[Records with scene code]
|---|

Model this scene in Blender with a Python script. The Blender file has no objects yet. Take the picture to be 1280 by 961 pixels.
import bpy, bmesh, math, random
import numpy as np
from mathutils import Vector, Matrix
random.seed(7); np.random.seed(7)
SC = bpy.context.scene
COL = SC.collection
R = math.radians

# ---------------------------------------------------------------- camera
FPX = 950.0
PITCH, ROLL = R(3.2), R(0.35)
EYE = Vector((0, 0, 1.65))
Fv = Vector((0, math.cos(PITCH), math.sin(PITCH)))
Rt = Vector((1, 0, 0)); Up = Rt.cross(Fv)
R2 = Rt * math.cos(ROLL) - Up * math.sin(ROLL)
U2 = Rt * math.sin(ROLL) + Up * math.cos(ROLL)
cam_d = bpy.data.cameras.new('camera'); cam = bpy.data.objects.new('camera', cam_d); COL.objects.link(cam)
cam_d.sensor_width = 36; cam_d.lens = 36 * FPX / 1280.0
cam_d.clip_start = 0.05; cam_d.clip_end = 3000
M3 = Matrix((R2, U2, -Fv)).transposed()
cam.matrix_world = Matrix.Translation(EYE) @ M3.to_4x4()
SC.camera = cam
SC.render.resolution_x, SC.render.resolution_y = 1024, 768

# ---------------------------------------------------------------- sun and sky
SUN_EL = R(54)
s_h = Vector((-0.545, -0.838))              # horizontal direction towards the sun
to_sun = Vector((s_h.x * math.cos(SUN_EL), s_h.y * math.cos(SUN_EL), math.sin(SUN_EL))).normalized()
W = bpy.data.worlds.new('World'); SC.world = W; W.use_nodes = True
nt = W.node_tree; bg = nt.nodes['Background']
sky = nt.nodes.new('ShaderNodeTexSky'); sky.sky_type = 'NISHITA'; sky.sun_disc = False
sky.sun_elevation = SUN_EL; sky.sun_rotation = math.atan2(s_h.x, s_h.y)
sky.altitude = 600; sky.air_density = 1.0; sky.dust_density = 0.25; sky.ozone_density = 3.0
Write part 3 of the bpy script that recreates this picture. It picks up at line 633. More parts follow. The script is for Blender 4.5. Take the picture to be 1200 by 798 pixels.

|---|

▶ [Written exercise]
Output all of the data again, exactly.

▶ [Result]
Model this scene in Blender with a Python script. The Blender file has no objects yet. Take the picture to be 1280 by 961 pixels.
import bpy, bmesh, math, random
import numpy as np
from mathutils import Vector, Matrix
random.seed(7); np.random.seed(7)
SC = bpy.context.scene
COL = SC.collection
R = math.radians

# ---------------------------------------------------------------- camera
FPX = 950.0
PITCH, ROLL = R(3.2), R(0.35)
EYE = Vector((0, 0, 1.65))
Fv = Vector((0, math.cos(PITCH), math.sin(PITCH)))
Rt = Vector((1, 0, 0)); Up = Rt.cross(Fv)
R2 = Rt * math.cos(ROLL) - Up * math.sin(ROLL)
U2 = Rt * math.sin(ROLL) + Up * math.cos(ROLL)
cam_d = bpy.data.cameras.new('camera'); cam = bpy.data.objects.new('camera', cam_d); COL.objects.link(cam)
cam_d.sensor_width = 36; cam_d.lens = 36 * FPX / 1280.0
cam_d.clip_start = 0.05; cam_d.clip_end = 3000
M3 = Matrix((R2, U2, -Fv)).transposed()
cam.matrix_world = Matrix.Translation(EYE) @ M3.to_4x4()
SC.camera = cam
SC.render.resolution_x, SC.render.resolution_y = 1024, 768

# ---------------------------------------------------------------- sun and sky
SUN_EL = R(54)
s_h = Vector((-0.545, -0.838))              # horizontal direction towards the sun
to_sun = Vector((s_h.x * math.cos(SUN_EL), s_h.y * math.cos(SUN_EL), math.sin(SUN_EL))).normalized()
W = bpy.data.worlds.new('World'); SC.world = W; W.use_nodes = True
nt = W.node_tree; bg = nt.nodes['Background']
sky = nt.nodes.new('ShaderNodeTexSky'); sky.sky_type = 'NISHITA'; sky.sun_disc = False
sky.sun_elevation = SUN_EL; sky.sun_rotation = math.atan2(s_h.x, s_h.y)
sky.altitude = 600; sky.air_density = 1.0; sky.dust_density = 0.25; sky.ozone_density = 3.0
Write part 3 of the bpy script that recreates this picture. It picks up at line 633. More parts follow. The script is for Blender 4.5. Take the picture to be 1200 by 798 pixels.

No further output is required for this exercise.